Vampire Weekend’s discography has provided the defining soundtrack for my college experience. The band’s original trilogy covers many impactful college experiences, whether they be discovering a pretentious but sincere hatred for capitalism, questioning your religion or watching all your artist friends become businessmen and businesswomen amidst a recession. If the original Vampire Weekend trilogy covers the anxieties of college life with the wit and literary devices of an English major, Rostam’s debut album offers reassurance that getting older and growing apart from your friends doesn’t mean unhappiness — in reality, it’s quite the opposite.

If you walk by Holy Cross on a particularly nice day, you might hear this song blasting out of a fourth floor window, or you might see my friends and me watching Rostam’s new video (waiting for Wallows to show up, but loving the song, too). There are plenty of versions and remixes of this song that offer different tones for different people or even for the same person in different moods. (If you listen to the song, that’s kind of funny, I promise.)

If you have nine minutes to spare — driving from Notre Dame to Saint Mary’s, or from Culver’s to your dorm — playing Obvious Bicycle by Vampire Weekend and thenBike Dream back-to-back is a trip. Rostam produced the drum parts for the two songs within about a week of one another, but the half-decade between their releases creates a unique perspective. In a way, Bike Dream’s upbeat drums and colorful synth sound begs nostalgia, while Rostam’s vocals, which occasionally verge on laughter, remind me that things will be okay, no matter what I decide or what happens in the next couple of years. It’s okay to look back on my life and see better paths while still being happy with the one I end up choosing. Leaving college means giving up a lot of my creative outlets — such as, sadly, writing for Scene — but “Bike Dream” reminds me there is always a way to make new ones and to forge my own path. That, and it’s always a crowdpleaser on the aux, its lyrics always catchy and only sometimes sad.

Thank you to Brynne for being willing to talk about the relationship between these songs for hours and hours over the course of this semester. It means the world to me. 

 

“Old Friends” — Pinegrove

By Maeve Filbin, Senior Scene Writer

As if I needed another reminder that senior year is coming to an end — “Old Friends” by Pinegrove gave me one anyway. How many of our college nights were spent walking out in the nighttime springtime, lightly buzzing from warm beer and newfound friendship?

“I know this town grounded in a compass” because I spent four years wandering the same paths (to Le Mans, to the Grotto, to the football stadium, to Willis Street, to the Observer office) with my favorite people.

This song is about saying what you mean in the moment — not without fear, but despite it — something I’ve done, or at least tried to do. It’s about taking the time to acknowledge the people who have stepped into your life and stayed, even if only for a while.

“I should call my parents when I think of them / Should tell my friends when I love them.”

Pinegrove frontman Evan Stephens Hall wrote “Old Friends” about someone he once knew.
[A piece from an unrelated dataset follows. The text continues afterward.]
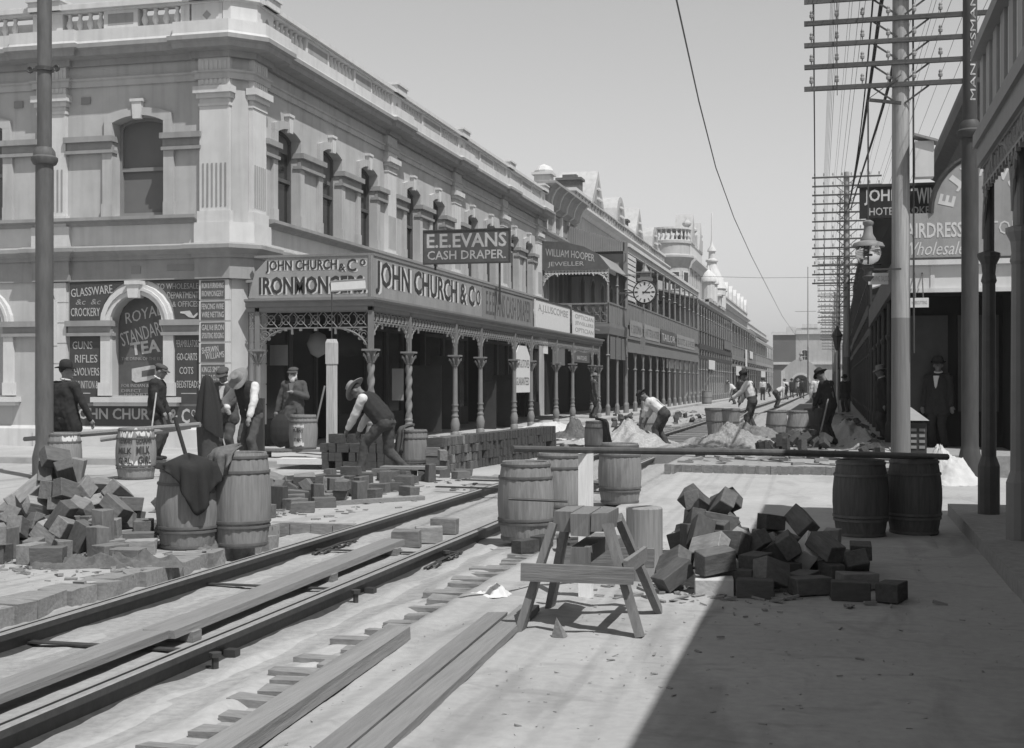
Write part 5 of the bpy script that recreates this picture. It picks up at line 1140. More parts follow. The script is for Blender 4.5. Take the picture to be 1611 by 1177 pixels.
def blk(me, loc, rot, label, group, sc=(1, 1, 1)):
    o = bpy.data.objects.new('paving_block', RND.choice(me)); COL.objects.link(o); o.location = loc; o.rotation_euler = rot; o.scale = sc
    return tag(o, label, 'block', group)
PA = [[-1.049,10.453,0.075,0.07,-0.05,0.3],[-1.021,10.59,0.22,-0.11,0.26,2.29],[-1.012,10.755,0.22,0.11,-0.19,1.12],[-1.046,10.935,0.22,0.24,0.01,1.37],[-0.615,10.735,0.22,0.02,-0.69,2.11],[-0.63,10.948,0.22,-0.25,0.01,2.25],[-0.931,10.527,0.365,0.23,0.51,1.98],[-0.902,10.788,0.365,-0.11,-0.17,2.93],[-0.733,10.532,0.365,-0.09,0.22,0.22],[-0.727,10.717,0.365,-0.62,-0.17,1.13],[-0.919,10.684,0.51,-0.28,0.36,1.27],[-0.953,10.841,0.51,-0.6,0.79,0.35],[-0.721,10.659,0.51,0.67,0.58,2.28],[-0.715,10.862,0.51,-0.73,0.42,2.56],[-0.063,10.403,0.075,-0.04,-0.01,1.57],[-0.063,10.583,0.075,-0.35,-0.15,2.8],[0.151,10.408,0.075,-0.34,-0.08,1.01],[-0.314,10.483,0.22,-0.42,0.18,1.52],[-0.345,10.704,0.22,0.16,0.08,0.5],[-0.181,10.501,0.22,-0.27,-0.07,2.04],[-0.09,10.609,0.383,0.6,-2.68,-1.02],[-0.239,10.137,0.146,1.57,0.94,0.0],[-1.129,10.081,0.08,0.0,-0.0,-1.8],[-0.334,10.682,0.376,1.5,-0.07,-1.25],[-1.298,10.271,0.08,0.0,-0.0,-1.45],[0.32,9.923,0.158,1.81,-0.56,-1.56],[0.149,11.234,0.135,-1.43,1.57,0.0],[0.279,11.017,0.062,1.57,-0.0,-0.94],[0.146,9.933,0.082,-3.11,-0.0,-1.21],[0.284,10.214,0.08,-0.0,0.0,1.46],[-0.728,9.763,0.119,1.57,-0.5,-2.06],[-0.032,10.172,0.216,-0.64,0.54,-1.71],[-0.501,10.267,0.247,1.82,0.46,-0.11],[-0.923,10.262,0.261,1.38,1.56,-1.09],[-0.446,10.069,0.258,-1.57,2.47,-0.4],[-0.275,9.511,0.135,0.31,-0.34,-2.27],[-0.398,9.677,0.187,1.57,0.0,-1.96],[-0.75,9.869,0.263,2.35,-0.31,-0.43],[0.36,10.512,0.186,1.61,0.03,-1.56],[-0.539,9.476,0.08,-3.14,-0.0,-0.08],[-0.215,9.899,0.08,0.0,3.14,0.4],[-0.659,9.355,0.229,-0.13,0.13,-2.46],[-0.834,10.1,0.341,-0.95,-0.73,1.44],[-0.956,9.349,0.121,1.57,-0.52,0.75],[-1.006,9.744,0.152,0.59,0.48,2.56],[-1.692,11.229,0.08,0.0,0.0,1.43],[0.105,10.015,0.276,-1.64,0.4,-0.84],[0.548,9.351,0.062,-1.57,-0.0,-1.85],[-0.725,10.325,0.281,-1.43,1.39,1.43],[-0.596,9.98,0.283,-0.29,-0.02,-0.66],[-1.609,10.046,0.08,-3.14,-0.0,1.23],[-0.176,10.051,0.272,2.5,-0.08,1.63],[-0.66,9.293,0.062,1.57,-0.0,0.14],[-0.379,9.265,0.062,1.57,0.0,0.06],[-0.007,9.474,0.062,1.57,-0.0,0.5],[0.269,9.317,0.062,1.57,-0.0,0.06],[0.324,9.767,0.062,1.57,0.0,0.44],[-0.967,9.577,0.062,1.57,-0.0,0.02],[-0.056,9.711,0.062,1.57,-0.0,1.23]]
PB = [[-7.144,10.475,0.075,0.12,-0.11,2.72],[-6.321,10.647,0.075,-0.1,-0.02,0.94],[-7.43,10.458,0.22,-0.07,0.16,2.74],[-7.442,10.686,0.22,0.13,-0.05,2.87],[-7.065,10.434,0.22,0.45,0.16,2.7],[-6.858,10.445,0.22,-0.52,-0.09,1.5],[-6.633,10.422,0.22,-0.01,0.04,2.13],[-6.472,10.464,0.22,0.07,0.06,1.51],[-6.414,10.831,0.22,-0.27,-0.03,0.21],[-6.453,11.067,0.22,0.13,-0.05,2.98],[-7.271,10.553,0.365,-0.08,1.0,0.58],[-7.05,10.536,0.365,-1.02,0.28,1.03],[-6.882,10.566,0.365,-0.02,0.49,1.84],[-6.654,10.554,0.365,-0.6,-0.22,2.89],[-6.647,10.761,0.365,0.63,-0.08,1.52],[-6.651,10.939,0.365,-0.56,-0.16,1.9],[-7.144,10.559,0.51,-0.75,-0.75,0.43],[-6.956,10.58,0.51,0.06,0.12,1.63],[-6.784,10.561,0.51,-0.21,0.3,1.31],[-6.736,10.76,0.51,-0.57,-0.28,1.88],[-6.751,10.954,0.51,0.46,0.08,0.62],[-7.064,10.643,0.655,0.06,-0.85,2.08],[-7.052,10.826,0.655,-0.48,0.24,0.2],[-6.844,10.627,0.655,1.17,0.84,1.83],[-6.865,10.835,0.655,1.73,1.76,0.53],[-5.903,10.309,0.062,1.57,-0.0,-2.79],[-7.693,9.95,0.08,-3.14,-0.0,1.38],[-7.122,9.596,0.062,1.57,0.0,-1.17],[-6.642,9.839,0.08,-0.0,-0.0,1.93],[-6.523,10.98,0.457,0.68,0.46,1.53],[-6.516,10.119,0.227,0.51,0.19,1.64],[-7.949,10.469,0.135,0.87,-1.57,0.0],[-6.115,10.737,0.187,1.57,-0.0,-1.17],[-6.179,11.485,0.131,-1.57,0.65,1.62],[-6.957,10.633,0.805,0.64,-0.21,-1.96],[-6.375,11.423,0.08,3.14,-0.0,-1.08],[-6.265,10.334,0.213,-3.01,0.0,0.26],[-7.305,10.196,0.214,0.15,-3.04,-1.45],[-6.032,11.27,0.062,1.57,-0.0,-0.35],[-6.835,9.742,0.135,1.98,1.57,0.0],[-7.12,10.221,0.292,0.43,2.78,-1.06],[-7.833,11.019,0.194,-1.66,-0.0,0.34],[-5.98,10.869,0.16,-0.55,-0.19,-1.1],[-6.237,9.435,0.08,-3.14,-0.0,0.26],[-8.154,11.161,0.135,2.02,1.57,0.0],[-7.029,9.791,0.147,1.37,-0.53,-2.35],[-6.608,10.196,0.323,-1.5,2.19,0.03],[-8.123,10.994,0.08,-0.0,0.0,0.56],[-7.656,10.893,0.29,-1.23,2.51,0.95],[-5.773,10.909,0.08,0.0,0.0,-2.78],[-6.902,9.987,0.24,0.0,-0.28,-1.23],[-6.188,10.171,0.26,-1.48,-1.57,-0.19],[-6.385,9.874,0.08,-3.14,0.0,-0.89],[-6.748,9.487,0.24,-0.0,0.0,-0.88],[-8.135,10.521,0.295,-1.27,-1.57,0.0],[-7.397,10.115,0.063,1.57,-0.0,-1.64],[-7.984,10.293,0.135,-2.92,-1.57,0.0],[-6.17,10.225,0.062,-1.57,0.0,1.28],[-8.038,10.675,0.08,-0.0,-0.0,2.97],[-6.745,9.522,0.08,3.14,0.0,-1.29],[-6.946,10.074,0.062,1.57,0.0,-1.78],[-8.184,10.029,0.062,-1.57,-0.0,-2.0],[-8.209,10.521,0.08,3.14,0.0,-0.43],[-6.391,10.924,0.373,1.61,0.09,1.28],[-5.97,9.931,0.062,-1.57,-0.0,1.25],[-8.747,10.773,0.062,-1.57,-0.0,1.14],[-6.052,10.541,0.08,3.14,-0.0,0.48],[-5.692,9.748,0.062,-1.57,-0.0,3.09],[-6.483,9.578,0.08,-0.0,-0.0,1.6],[-6.391,10.152,0.157,0.0,-1.07,-0.04],[-6.111,10.755,0.062,-1.57,0.0,2.35],[-7.269,9.849,0.12,1.57,-0.51,1.91],[-7.826,10.661,0.226,1.46,0.24,0.84],[-7.439,9.821,0.119,-1.57,-0.5,1.91],[-6.726,10.18,0.143,0.0,0.62,0.03],[-6.125,9.99,0.135,-2.72,1.57,0.0],[-7.847,9.983,0.062,-1.57,-0.0,1.39],[-8.354,9.684,0.062,1.57,-0.0,2.24],[-6.353,10.674,0.359,1.24,0.54,-0.32]]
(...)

He met her through a friend and harbored a distant crush. She died suddenly, tragically, before he could share his true feelings. It was a cruel reminder that nothing is promised beyond the present — much like the circumstances of the past year — but a reminder nonetheless.

“We don’t have much time,” Hall said in a 2018 Pitchfork interview. He was speaking about life, and I suppose I am, too. But four years feels really short as the class of 2021 enters our last couple of weeks together.

To my friends — old and new, Saint Mary’s and Scene — if you needed a reminder: I love you, I love you, I love you.

 

“Guys” — The 1975

By Dessi Gomez, Senior Scene Writer

Any song by The 1975 makes me think of Scene, but if we’re looking for sentimental, emo-extremo ones, “Guys” takes the cake. As I listen to it, I see a montage of Thursday nights spent copy editing in the basement of South Dining Hall. Some highlights include, but are not limited to: training with Scene alumnus Carlos De Loera and waiting until midnight for the “ME!” music video to come out and ordering Insomnia Cookies in anticipation. 

The matter-of-fact, stream-of-consciousness lyrics sung by Matty Healy convey how I will miss Scene next year in a logical, sensible way because it was such a big part of my life at Notre Dame. At the end of long weeks, I always looked forward to Thursday night shifts at the Scene copy desk, where I could zone out while my junior year roommate and two-year consecutive editor Diane Park made the graphics for the articles I proofread.

Scene strengthened some friendships that were already forming when I joined. I am so glad I found it as an extracurricular activity where I could nerd out about books, music, television shows and movies with like-minded individuals. Just as Matty croons in the chorus of “Guys,” “You guys are the best thing that ever happened to me.”